#### Objective:
Omit all pictures. Copy the rest of the material exactly.

#### Data extract:
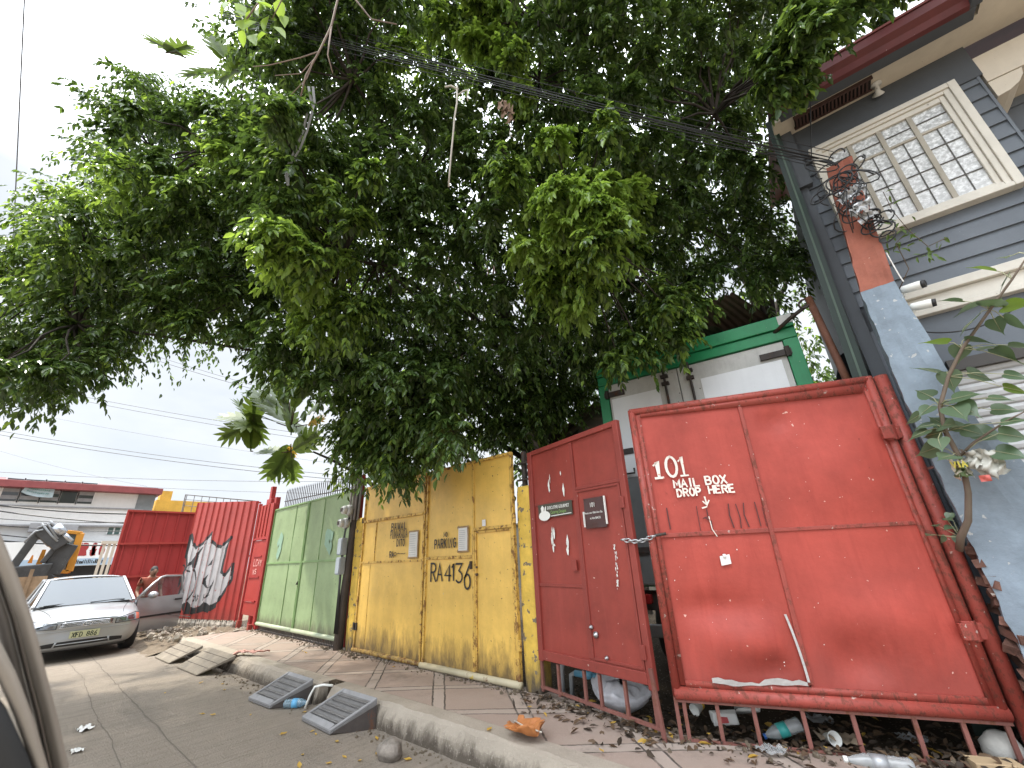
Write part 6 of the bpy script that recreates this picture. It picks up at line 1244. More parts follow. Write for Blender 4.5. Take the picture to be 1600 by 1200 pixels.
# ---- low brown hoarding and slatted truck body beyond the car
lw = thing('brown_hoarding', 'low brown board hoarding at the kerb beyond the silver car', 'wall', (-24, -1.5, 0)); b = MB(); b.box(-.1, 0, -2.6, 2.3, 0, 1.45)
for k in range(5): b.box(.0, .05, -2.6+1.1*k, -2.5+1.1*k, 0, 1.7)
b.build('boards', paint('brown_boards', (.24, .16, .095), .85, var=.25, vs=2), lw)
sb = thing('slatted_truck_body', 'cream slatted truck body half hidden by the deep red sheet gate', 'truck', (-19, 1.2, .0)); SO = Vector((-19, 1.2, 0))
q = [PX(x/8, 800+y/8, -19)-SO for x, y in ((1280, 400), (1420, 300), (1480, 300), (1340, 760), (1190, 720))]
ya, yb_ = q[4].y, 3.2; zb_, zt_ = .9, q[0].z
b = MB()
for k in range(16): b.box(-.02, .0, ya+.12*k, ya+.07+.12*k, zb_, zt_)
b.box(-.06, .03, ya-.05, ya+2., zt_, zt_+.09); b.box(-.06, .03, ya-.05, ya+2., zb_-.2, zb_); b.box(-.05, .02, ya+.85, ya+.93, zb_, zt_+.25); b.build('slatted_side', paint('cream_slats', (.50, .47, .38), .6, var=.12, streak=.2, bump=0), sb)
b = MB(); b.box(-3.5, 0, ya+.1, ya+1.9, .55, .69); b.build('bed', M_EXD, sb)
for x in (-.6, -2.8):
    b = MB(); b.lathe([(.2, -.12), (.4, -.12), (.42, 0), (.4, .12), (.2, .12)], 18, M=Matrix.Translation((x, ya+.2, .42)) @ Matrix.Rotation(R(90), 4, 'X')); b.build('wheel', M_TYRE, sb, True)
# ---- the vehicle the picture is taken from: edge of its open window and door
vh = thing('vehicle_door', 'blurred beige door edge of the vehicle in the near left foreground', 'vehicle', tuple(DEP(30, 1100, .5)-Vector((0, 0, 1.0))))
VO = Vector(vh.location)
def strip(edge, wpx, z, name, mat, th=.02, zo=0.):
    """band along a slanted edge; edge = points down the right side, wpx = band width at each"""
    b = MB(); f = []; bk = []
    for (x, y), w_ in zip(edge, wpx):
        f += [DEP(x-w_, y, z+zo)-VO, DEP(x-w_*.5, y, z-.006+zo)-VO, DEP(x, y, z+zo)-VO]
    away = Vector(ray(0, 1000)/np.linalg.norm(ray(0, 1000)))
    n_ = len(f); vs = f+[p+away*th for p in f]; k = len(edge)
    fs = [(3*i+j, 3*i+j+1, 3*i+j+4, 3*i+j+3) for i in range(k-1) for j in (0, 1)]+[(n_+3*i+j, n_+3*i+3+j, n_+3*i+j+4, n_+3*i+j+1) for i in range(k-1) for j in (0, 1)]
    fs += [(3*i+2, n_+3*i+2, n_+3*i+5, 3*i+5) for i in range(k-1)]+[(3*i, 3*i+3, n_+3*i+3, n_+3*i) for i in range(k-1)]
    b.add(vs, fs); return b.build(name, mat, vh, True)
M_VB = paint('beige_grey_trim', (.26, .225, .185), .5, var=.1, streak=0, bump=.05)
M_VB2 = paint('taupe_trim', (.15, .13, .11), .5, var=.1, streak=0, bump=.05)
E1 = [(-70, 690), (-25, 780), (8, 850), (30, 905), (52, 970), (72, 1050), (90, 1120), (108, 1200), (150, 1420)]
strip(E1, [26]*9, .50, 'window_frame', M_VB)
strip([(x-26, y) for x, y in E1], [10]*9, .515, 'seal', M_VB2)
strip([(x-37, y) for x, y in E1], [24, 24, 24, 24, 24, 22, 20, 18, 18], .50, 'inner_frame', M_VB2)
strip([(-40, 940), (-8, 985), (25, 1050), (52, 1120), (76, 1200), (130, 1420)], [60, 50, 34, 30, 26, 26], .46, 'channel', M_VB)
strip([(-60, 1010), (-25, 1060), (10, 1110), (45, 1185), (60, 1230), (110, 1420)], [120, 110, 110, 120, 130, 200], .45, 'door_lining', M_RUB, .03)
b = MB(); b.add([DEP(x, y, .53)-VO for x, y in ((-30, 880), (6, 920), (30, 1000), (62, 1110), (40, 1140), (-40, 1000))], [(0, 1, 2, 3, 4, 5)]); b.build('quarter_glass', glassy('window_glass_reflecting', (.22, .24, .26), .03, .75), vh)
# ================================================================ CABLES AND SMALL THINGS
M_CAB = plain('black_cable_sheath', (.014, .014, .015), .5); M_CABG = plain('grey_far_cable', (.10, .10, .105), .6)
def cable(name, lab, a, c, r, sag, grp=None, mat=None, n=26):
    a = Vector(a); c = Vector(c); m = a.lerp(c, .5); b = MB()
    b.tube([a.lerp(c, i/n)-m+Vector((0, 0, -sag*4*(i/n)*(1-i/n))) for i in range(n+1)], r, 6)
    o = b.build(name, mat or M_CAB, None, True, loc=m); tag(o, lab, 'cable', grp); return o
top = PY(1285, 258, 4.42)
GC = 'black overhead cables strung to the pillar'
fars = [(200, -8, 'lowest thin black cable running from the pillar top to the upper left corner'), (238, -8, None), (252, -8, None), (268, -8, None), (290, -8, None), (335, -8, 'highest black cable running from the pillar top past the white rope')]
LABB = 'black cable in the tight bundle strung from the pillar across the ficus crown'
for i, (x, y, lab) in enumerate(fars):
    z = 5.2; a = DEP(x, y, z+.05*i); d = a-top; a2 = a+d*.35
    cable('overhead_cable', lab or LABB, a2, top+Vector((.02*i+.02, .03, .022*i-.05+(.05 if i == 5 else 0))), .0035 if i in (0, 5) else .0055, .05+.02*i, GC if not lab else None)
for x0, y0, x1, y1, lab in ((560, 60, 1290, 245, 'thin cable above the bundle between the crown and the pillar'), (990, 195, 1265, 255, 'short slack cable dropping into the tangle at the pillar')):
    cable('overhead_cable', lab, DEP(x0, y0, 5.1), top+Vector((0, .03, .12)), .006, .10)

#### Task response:
Write part 6 of the bpy script that recreates this picture. It picks up at line 1244. More parts follow. Write for Blender 4.5. Take the picture to be 1600 by 1200 pixels.
# ---- low brown hoarding and slatted truck body beyond the car
lw = thing('brown_hoarding', 'low brown board hoarding at the kerb beyond the silver car', 'wall', (-24, -1.5, 0)); b = MB(); b.box(-.1, 0, -2.6, 2.3, 0, 1.45)
for k in range(5): b.box(.0, .05, -2.6+1.1*k, -2.5+1.1*k, 0, 1.7)
b.build('boards', paint('brown_boards', (.24, .16, .095), .85, var=.25, vs=2), lw)
sb = thing('slatted_truck_body', 'cream slatted truck body half hidden by the deep red sheet gate', 'truck', (-19, 1.2, .0)); SO = Vector((-19, 1.2, 0))
q = [PX(x/8, 800+y/8, -19)-SO for x, y in ((1280, 400), (1420, 300), (1480, 300), (1340, 760), (1190, 720))]
ya, yb_ = q[4].y, 3.2; zb_, zt_ = .9, q[0].z
b = MB()
for k in range(16): b.box(-.02, .0, ya+.12*k, ya+.07+.12*k, zb_, zt_)
b.box(-.06, .03, ya-.05, ya+2., zt_, zt_+.09); b.box(-.06, .03, ya-.05, ya+2., zb_-.2, zb_); b.box(-.05, .02, ya+.85, ya+.93, zb_, zt_+.25); b.build('slatted_side', paint('cream_slats', (.50, .47, .38), .6, var=.12, streak=.2, bump=0), sb)
b = MB(); b.box(-3.5, 0, ya+.1, ya+1.9, .55, .69); b.build('bed', M_EXD, sb)
for x in (-.6, -2.8):
    b = MB(); b.lathe([(.2, -.12), (.4, -.12), (.42, 0), (.4, .12), (.2, .12)], 18, M=Matrix.Translation((x, ya+.2, .42)) @ Matrix.Rotation(R(90), 4, 'X')); b.build('wheel', M_TYRE, sb, True)
# ---- the vehicle the picture is taken from: edge of its open window and door
vh = thing('vehicle_door', 'blurred beige door edge of the vehicle in the near left foreground', 'vehicle', tuple(DEP(30, 1100, .5)-Vector((0, 0, 1.0))))
VO = Vector(vh.location)
def strip(edge, wpx, z, name, mat, th=.02, zo=0.):
    """band along a slanted edge; edge = points down the right side, wpx = band width at each"""
    b = MB(); f = []; bk = []
    for (x, y), w_ in zip(edge, wpx):
        f += [DEP(x-w_, y, z+zo)-VO, DEP(x-w_*.5, y, z-.006+zo)-VO, DEP(x, y, z+zo)-VO]
    away = Vector(ray(0, 1000)/np.linalg.norm(ray(0, 1000)))
    n_ = len(f); vs = f+[p+away*th for p in f]; k = len(edge)
    fs = [(3*i+j, 3*i+j+1, 3*i+j+4, 3*i+j+3) for i in range(k-1) for j in (0, 1)]+[(n_+3*i+j, n_+3*i+3+j, n_+3*i+j+4, n_+3*i+j+1) for i in range(k-1) for j in (0, 1)]
    fs += [(3*i+2, n_+3*i+2, n_+3*i+5, 3*i+5) for i in range(k-1)]+[(3*i, 3*i+3, n_+3*i+3, n_+3*i) for i in range(k-1)]
    b.add(vs, fs); return b.build(name, mat, vh, True)
M_VB = paint('beige_grey_trim', (.26, .225, .185), .5, var=.1, streak=0, bump=.05)
M_VB2 = paint('taupe_trim', (.15, .13, .11), .5, var=.1, streak=0, bump=.05)
E1 = [(-70, 690), (-25, 780), (8, 850), (30, 905), (52, 970), (72, 1050), (90, 1120), (108, 1200), (150, 1420)]
strip(E1, [26]*9, .50, 'window_frame', M_VB)
strip([(x-26, y) for x, y in E1], [10]*9, .515, 'seal', M_VB2)
strip([(x-37, y) for x, y in E1], [24, 24, 24, 24, 24, 22, 20, 18, 18], .50, 'inner_frame', M_VB2)
strip([(-40, 940), (-8, 985), (25, 1050), (52, 1120), (76, 1200), (130, 1420)], [60, 50, 34, 30, 26, 26], .46, 'channel', M_VB)
strip([(-60, 1010), (-25, 1060), (10, 1110), (45, 1185), (60, 1230), (110, 1420)], [120, 110, 110, 120, 130, 200], .45, 'door_lining', M_RUB, .03)
b = MB(); b.add([DEP(x, y, .53)-VO for x, y in ((-30, 880), (6, 920), (30, 1000), (62, 1110), (40, 1140), (-40, 1000))], [(0, 1, 2, 3, 4, 5)]); b.build('quarter_glass', glassy('window_glass_reflecting', (.22, .24, .26), .03, .75), vh)
# ================================================================ CABLES AND SMALL THINGS
M_CAB = plain('black_cable_sheath', (.014, .014, .015), .5); M_CABG = plain('grey_far_cable', (.10, .10, .105), .6)
def cable(name, lab, a, c, r, sag, grp=None, mat=None, n=26):
    a = Vector(a); c = Vector(c); m = a.lerp(c, .5); b = MB()
    b.tube([a.lerp(c, i/n)-m+Vector((0, 0, -sag*4*(i/n)*(1-i/n))) for i in range(n+1)], r, 6)
    o = b.build(name, mat or M_CAB, None, True, loc=m); tag(o, lab, 'cable', grp); return o
top = PY(1285, 258, 4.42)
GC = 'black overhead cables strung to the pillar'
fars = [(200, -8, 'lowest thin black cable running from the pillar top to the upper left corner'), (238, -8, None), (252, -8, None), (268, -8, None), (290, -8, None), (335, -8, 'highest black cable running from the pillar top past the white rope')]
LABB = 'black cable in the tight bundle strung from the pillar across the ficus crown'
for i, (x, y, lab) in enumerate(fars):
    z = 5.2; a = DEP(x, y, z+.05*i); d = a-top; a2 = a+d*.35
    cable('overhead_cable', lab or LABB, a2, top+Vector((.02*i+.02, .03, .022*i-.05+(.05 if i == 5 else 0))), .0035 if i in (0, 5) else .0055, .05+.02*i, GC if not lab else None)
for x0, y0, x1, y1, lab in ((560, 60, 1290, 245, 'thin cable above the bundle between the crown and the pillar'), (990, 195, 1265, 255, 'short slack cable dropping into the tangle at the pillar')):
    cable('overhead_cable', lab, DEP(x0, y0, 5.1), top+Vector((0, .03, .12)), .006, .10)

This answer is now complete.